What identity Rojack has is established in exclusively negative terms. In the first sentence of the novel, Rojack identifies himself as the shadowdouble of Jack Kennedy. If JFK represents the solar, public image of the American daydream, Rojack’s awareness of “the abyss” (2) has torn him out of this daylight world of war heroes, professors, congressmen, and television personalities. While Rojack continues to “be” a public figure, most pressingly in his identity as Deborah’s husband, his personal experience is reflected in observations such as “My personality was built on a void” (7) and “I had opened a void—I was now without center” (27).
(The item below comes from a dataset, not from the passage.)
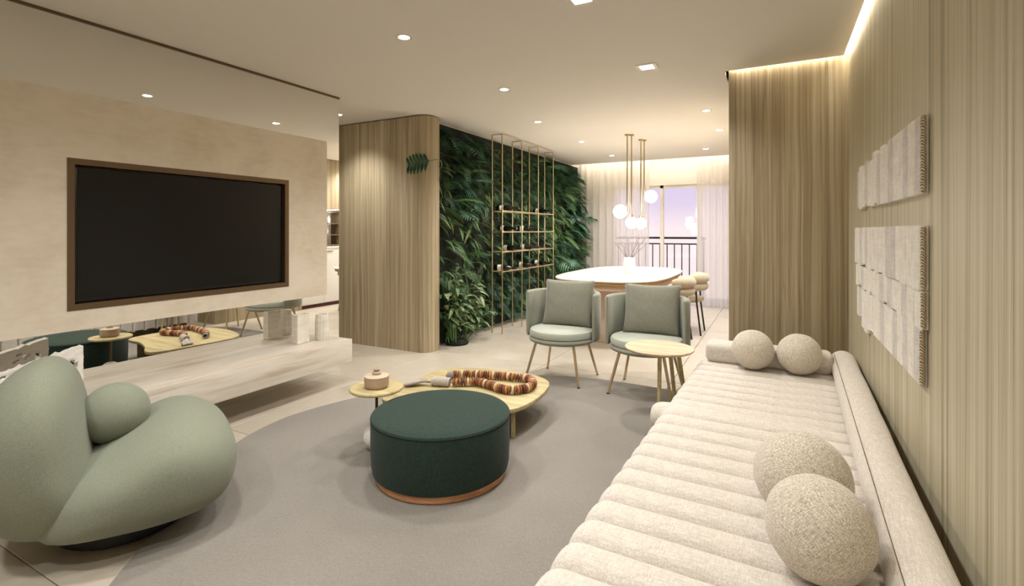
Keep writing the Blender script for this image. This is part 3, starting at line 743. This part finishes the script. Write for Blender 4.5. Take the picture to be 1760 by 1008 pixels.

The war memory which Rojack reports in the opening paragraphs of the book serves less to
ground Rojack’s identity in a specific history than it does to present the suggestion that what identity Rojack can be said to have is grounded only in the emptiness he perceived in the eyes of the German soldiers he killed. We are introduced to Rojack as he hovers over a balcony struggling with the question of whether or not to fling himself over the balcony.